ACCESS, a collaboration between 11 UK local government pension schemes (LGPS), has awarded UBS Asset Management an £11bn (€12.3bn) passive management mandate.

It means the asset manager will be responsible for nearly a third of the ACCESS pool’s £34bn in assets. The move is expected to save roughly £5m a year, the pool said.

The mandate has also been made available for other LGPS funds and pools through its national framework.

The contract between UBS and ACCESS is for an initial 10 years until the end of March 2028, with optional extensions to 2033 and 2036.

Andrew Reid, chairman of the ACCESS Joint Committee, said: “I am delighted we have started the process of pooling early with some tangible, long term savings and look forward to a smooth transition to UBS.”

UBS is expected to take on the assets from March 2018, a month before the government’s target date for schemes to begin pooling assets.

ACCESS’ LGPS members comprise the Cambridgeshire, East Sussex, Essex, Hampshire, Hertfordshire, Isle of Wight, Kent, Norfolk, Northamptonshire, Suffolk and West Sussex pension funds.

Wolseley strikes £600m buy-in with PIC

“The bulk annuity market, driven by high levels of demand and competitive pricing, is currently experiencing a period of significant activity”

Mitul Magudia, PIC

The pension scheme for plumbing company Wolseley UK has agreed a buy-in worth roughly £600m with Pension Insurance Corporation (PIC).

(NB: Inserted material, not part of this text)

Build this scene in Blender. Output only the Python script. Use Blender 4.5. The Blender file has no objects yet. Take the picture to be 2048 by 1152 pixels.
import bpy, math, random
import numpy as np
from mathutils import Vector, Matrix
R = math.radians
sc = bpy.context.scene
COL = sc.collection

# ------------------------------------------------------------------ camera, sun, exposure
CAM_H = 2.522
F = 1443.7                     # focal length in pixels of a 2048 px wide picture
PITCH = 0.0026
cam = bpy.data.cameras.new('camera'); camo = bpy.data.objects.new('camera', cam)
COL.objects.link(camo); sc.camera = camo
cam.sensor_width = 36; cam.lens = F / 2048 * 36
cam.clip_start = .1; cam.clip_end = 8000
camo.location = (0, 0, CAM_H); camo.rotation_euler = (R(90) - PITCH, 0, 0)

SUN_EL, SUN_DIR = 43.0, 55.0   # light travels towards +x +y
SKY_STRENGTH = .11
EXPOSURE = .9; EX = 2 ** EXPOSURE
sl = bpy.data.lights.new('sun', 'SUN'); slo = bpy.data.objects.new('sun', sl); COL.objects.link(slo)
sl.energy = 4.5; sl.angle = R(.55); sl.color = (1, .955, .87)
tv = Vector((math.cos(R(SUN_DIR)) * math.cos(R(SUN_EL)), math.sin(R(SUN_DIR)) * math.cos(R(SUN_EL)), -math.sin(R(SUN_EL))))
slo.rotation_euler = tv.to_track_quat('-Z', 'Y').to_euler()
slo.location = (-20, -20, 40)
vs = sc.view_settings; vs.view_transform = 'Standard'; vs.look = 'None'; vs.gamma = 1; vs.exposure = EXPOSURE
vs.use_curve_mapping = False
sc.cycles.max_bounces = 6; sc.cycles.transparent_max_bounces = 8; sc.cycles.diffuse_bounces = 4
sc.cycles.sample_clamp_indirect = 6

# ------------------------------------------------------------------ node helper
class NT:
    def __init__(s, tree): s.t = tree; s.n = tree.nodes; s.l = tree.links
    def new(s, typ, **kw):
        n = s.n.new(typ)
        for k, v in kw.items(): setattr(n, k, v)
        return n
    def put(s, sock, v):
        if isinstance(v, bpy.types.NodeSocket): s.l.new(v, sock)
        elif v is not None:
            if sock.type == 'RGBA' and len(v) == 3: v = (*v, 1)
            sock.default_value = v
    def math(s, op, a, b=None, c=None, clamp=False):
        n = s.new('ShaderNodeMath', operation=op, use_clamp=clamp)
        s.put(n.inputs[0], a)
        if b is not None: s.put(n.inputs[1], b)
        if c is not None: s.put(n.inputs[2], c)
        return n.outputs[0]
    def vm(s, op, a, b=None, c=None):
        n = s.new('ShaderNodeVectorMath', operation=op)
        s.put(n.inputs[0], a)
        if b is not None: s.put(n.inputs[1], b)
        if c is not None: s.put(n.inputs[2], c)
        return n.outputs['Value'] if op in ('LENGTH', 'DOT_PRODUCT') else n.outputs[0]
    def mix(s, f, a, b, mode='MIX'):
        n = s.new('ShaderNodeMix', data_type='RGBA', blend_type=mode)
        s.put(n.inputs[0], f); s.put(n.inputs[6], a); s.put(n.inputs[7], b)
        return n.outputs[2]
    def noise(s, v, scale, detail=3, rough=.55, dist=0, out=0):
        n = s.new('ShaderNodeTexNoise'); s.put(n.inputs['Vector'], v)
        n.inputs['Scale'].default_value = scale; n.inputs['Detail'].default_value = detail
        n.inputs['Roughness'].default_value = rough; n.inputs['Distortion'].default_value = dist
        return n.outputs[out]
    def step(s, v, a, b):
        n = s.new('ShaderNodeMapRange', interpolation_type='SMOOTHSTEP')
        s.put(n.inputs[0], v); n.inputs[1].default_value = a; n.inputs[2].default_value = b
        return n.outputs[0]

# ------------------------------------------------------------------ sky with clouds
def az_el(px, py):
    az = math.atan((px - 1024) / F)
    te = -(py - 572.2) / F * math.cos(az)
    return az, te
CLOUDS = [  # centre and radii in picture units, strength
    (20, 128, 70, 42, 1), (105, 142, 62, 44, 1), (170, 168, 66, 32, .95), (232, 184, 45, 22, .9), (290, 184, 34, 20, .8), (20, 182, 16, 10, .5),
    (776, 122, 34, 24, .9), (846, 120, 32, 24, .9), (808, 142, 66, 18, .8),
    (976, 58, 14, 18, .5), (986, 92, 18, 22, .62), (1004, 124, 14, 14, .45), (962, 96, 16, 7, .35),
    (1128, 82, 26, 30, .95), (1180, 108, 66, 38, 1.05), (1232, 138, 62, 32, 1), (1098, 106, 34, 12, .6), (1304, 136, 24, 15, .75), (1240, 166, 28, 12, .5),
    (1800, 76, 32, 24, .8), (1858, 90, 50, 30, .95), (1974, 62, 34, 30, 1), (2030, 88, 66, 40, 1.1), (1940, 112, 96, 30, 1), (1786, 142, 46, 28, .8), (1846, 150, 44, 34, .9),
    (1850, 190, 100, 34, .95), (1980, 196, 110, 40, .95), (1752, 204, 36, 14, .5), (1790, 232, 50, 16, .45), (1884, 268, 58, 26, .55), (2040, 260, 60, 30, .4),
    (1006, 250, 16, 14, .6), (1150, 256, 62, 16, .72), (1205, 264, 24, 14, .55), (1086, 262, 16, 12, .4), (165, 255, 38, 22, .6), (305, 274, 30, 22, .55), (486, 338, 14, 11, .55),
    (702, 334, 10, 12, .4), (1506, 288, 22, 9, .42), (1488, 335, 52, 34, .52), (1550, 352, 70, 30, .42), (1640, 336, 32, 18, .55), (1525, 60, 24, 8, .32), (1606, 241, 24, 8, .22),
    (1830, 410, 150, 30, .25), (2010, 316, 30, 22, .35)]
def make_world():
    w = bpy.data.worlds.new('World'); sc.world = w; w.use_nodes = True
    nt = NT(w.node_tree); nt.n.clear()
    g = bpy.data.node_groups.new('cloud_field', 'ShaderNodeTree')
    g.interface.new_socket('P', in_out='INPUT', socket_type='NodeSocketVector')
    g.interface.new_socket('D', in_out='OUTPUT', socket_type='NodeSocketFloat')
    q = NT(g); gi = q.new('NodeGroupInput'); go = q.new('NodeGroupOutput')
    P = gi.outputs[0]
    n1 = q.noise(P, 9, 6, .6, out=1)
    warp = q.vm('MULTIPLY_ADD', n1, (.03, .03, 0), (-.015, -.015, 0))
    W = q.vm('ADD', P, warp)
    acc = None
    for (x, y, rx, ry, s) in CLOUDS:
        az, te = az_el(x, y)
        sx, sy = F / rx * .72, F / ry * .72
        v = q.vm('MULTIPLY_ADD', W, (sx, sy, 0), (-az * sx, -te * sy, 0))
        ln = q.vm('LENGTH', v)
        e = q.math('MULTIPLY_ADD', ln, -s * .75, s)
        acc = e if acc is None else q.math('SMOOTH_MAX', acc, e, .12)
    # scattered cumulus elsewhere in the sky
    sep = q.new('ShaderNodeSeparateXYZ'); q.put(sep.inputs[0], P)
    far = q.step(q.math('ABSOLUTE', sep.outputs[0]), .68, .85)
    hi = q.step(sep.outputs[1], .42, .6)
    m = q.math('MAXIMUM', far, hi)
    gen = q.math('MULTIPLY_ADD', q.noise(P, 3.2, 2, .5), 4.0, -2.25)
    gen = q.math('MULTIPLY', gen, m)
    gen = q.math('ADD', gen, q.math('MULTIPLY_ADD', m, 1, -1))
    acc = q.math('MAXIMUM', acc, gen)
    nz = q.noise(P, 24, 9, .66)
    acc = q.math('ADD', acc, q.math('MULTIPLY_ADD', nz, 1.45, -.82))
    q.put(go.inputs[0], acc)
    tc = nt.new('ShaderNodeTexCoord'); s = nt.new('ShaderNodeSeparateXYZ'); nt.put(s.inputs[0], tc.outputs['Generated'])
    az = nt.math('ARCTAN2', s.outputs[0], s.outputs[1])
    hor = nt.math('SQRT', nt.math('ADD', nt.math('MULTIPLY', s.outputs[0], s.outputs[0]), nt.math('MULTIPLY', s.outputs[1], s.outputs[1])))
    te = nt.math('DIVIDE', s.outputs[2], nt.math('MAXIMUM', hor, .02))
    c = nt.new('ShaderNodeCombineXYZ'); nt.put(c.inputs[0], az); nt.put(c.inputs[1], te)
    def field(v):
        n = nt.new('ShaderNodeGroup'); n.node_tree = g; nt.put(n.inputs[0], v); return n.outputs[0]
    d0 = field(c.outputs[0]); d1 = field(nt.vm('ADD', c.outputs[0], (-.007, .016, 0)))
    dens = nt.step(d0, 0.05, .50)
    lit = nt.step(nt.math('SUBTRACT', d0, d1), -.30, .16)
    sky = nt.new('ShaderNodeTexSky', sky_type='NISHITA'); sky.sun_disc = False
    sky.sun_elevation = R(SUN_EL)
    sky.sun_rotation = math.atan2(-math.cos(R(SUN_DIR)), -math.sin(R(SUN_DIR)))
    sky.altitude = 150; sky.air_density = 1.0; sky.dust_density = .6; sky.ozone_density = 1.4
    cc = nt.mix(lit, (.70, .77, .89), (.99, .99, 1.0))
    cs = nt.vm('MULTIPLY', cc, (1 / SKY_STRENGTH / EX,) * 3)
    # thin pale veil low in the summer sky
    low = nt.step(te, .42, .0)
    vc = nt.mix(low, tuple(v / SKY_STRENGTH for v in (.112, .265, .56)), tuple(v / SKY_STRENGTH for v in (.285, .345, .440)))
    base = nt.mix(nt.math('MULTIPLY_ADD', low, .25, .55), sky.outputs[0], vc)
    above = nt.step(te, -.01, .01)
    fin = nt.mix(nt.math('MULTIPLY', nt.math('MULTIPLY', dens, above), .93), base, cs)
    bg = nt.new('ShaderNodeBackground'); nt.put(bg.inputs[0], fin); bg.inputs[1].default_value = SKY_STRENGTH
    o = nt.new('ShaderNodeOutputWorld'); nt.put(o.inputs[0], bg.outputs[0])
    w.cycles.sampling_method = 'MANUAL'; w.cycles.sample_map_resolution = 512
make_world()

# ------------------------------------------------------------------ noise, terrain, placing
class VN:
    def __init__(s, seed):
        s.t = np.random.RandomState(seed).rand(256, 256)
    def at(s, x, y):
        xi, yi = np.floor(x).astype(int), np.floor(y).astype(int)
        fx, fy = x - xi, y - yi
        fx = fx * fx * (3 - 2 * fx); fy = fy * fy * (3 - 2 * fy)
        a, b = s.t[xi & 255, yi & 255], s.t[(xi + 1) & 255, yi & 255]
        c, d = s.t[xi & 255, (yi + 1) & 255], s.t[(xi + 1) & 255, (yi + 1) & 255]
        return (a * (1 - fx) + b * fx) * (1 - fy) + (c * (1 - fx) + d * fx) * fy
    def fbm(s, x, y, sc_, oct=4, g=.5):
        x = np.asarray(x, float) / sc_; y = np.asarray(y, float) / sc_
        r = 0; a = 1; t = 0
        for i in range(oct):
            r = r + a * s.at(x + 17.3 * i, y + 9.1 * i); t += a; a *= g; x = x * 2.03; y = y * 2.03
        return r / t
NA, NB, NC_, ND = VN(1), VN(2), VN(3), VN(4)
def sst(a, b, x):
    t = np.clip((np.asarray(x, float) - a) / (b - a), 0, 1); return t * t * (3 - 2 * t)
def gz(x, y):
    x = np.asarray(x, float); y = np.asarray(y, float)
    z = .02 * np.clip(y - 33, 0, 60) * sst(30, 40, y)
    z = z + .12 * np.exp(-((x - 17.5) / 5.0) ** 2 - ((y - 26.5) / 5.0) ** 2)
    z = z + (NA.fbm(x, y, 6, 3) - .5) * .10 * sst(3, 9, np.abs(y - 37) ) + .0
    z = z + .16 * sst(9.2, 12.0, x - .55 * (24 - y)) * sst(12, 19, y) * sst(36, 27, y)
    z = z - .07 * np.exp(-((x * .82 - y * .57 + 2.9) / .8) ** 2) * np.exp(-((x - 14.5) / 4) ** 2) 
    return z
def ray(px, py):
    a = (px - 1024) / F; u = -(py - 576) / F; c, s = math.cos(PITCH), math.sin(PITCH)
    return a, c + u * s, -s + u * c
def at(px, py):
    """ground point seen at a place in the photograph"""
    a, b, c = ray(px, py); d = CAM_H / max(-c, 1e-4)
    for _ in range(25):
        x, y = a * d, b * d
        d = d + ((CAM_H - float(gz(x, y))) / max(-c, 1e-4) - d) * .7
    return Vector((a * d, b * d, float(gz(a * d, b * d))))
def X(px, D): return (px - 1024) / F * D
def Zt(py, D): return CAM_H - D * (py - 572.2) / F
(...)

The deal covers the scheme’s pensioner liabilities.

The Wolseley Group Retirement Benefits Plan had roughly £1.3bn in assets at the end of July 2016, according to IPE’s Top 1000 Pension Funds survey.

David Illingworth, chairman of Wolseley’s trustees, said the move was “the logical next step in our derisking strategy for the plan”.

“Over the past couple of years we have matched an increasing amount of our assets and liabilities and this strategy has now allowed us to take advantage of market conditions and fully insure these liabilities,” Illingworth added.

Mitul Magudia, head of business development at PIC, said low government bond yields meant the majority of derisking transactions had been buy-ins, rather than full buyouts. 

“The bulk annuity market, driven by high levels of demand and competitive pricing, is currently experiencing a period of significant activity,” he said.